Intel's market-driven pricing approach extends to its internal business units, providing them with the same level of certainty and stability as Intel's external customers. Intel will maintain a deep and close relationship between product divisions and technology development teams to continue the strength of IDM.

The new model also drives IFS to build the industry's 2nd largest foundry (based on internal customer order size) in an efficient manner, allowing external customers to leverage Intel's internal scale for development while reducing risk.

Intel's manufacturing division will face the same market dynamics as external foundries and will need to compete for sales volume through performance and price. This also applies to Intel's internal customers, who will have the flexibility to work with third-party foundries as time goes on. But this is not a new concept for Intel; today, about 20% of Intel's wafers are manufactured externally.

Long-term profitability target: 60% gross margin and 40% operating profit

Intel's long-term goals are to achieve a non-GAAP gross margin of 60% and an operating profit of 40%. The in-house foundry model will reveal new opportunities and lead to an optimized cost structure to further achieve these goals.

Intel has previously emphasized its goal of becoming the second largest foundry by 2030, and under the new model, Intel is expected to be the second largest foundry in 2024 with over $20 billion in manufacturing revenue, considering internal order size.

Credit: Intel

Credit: Intel

The in-house foundry model will provide a strong incentive for Intel's business units to work more efficiently. For example, a business unit's decision to produce wafers on a "rush" basis through Intel's manufacturing process is very expensive and reduces factory efficiency. In the future, the cost of this service will be borne by the business unit, which is expected to reduce the number of rushes to the same level as the competition.

For example, the cost savings and efficiency gains from reducing rush wafer shipments in the fab are expected to save Intel anywhere from $500 million to $1 billion per year over the long term.
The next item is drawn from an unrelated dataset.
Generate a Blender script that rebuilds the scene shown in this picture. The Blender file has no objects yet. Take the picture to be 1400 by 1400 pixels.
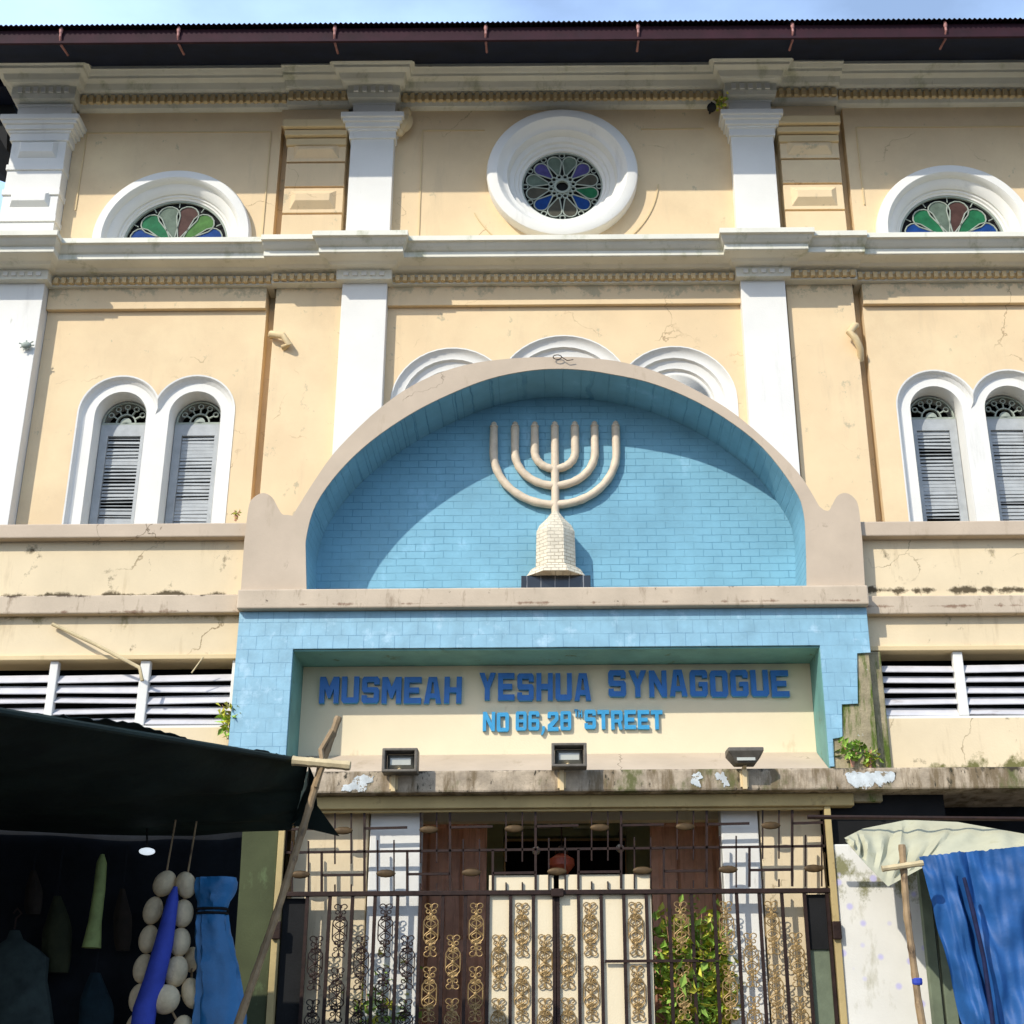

In addition, Intel's test time is currently 2 to 3 times longer than that of its competitors. Since the business unit pays a market price for test time, Intel expects to reduce these test times by making choices in the pre-design phase of the wafer, ultimately saving approximately $500 million per year.

By reducing the number of steps in the wafer process and the number of physical iterations of product design, Intel expects to realize cost savings in the range of $500 million to $1 billion.

In-house Foundry Model: Independent Operations, Service-Oriented Mindset

Intel provides scale and manufacturing advantages to its IFS business by building the second-largest foundry in the world in terms of internal customer order size.

First, by establishing the manufacturing organization as a stand-alone business unit and ensuring that it has decision-making authority to manage profit and loss, Intel will be able to assign clear capacity and supply commitments to external customers.

In addition, because the in-house foundry model is a stand-alone operation that enhances the independence of the manufacturing organization, Intel will provide complete isolation of the data and intellectual property (IP) of its foundry customers.

As part of the shift to an in-house foundry model, Intel is building the service-oriented mentality necessary to gain a foothold in the foundry industry. Intel's manufacturing department and IFS are closely monitoring benchmarking with their peers to ensure that Intel is providing the best possible level of foundry services as expected.

Finally, Intel currently has more than 5 internal products being developed using Intel's latest 18A process technology, and are expected to be available in 2025. This process node will begin with a gradual internal ramp-up to address any potential process issues, which in turn will significantly reduce the risk for external IFS customers.

In addition, allowing manufacturing to operate independently and self-financially, with corresponding transparency and accountability, will be a key driver in achieving Intel's cost reduction target of $8 to $10 billion and long-term profitability goals. Finally, the in-house foundry model will also be a strong driver of the IFS strategy.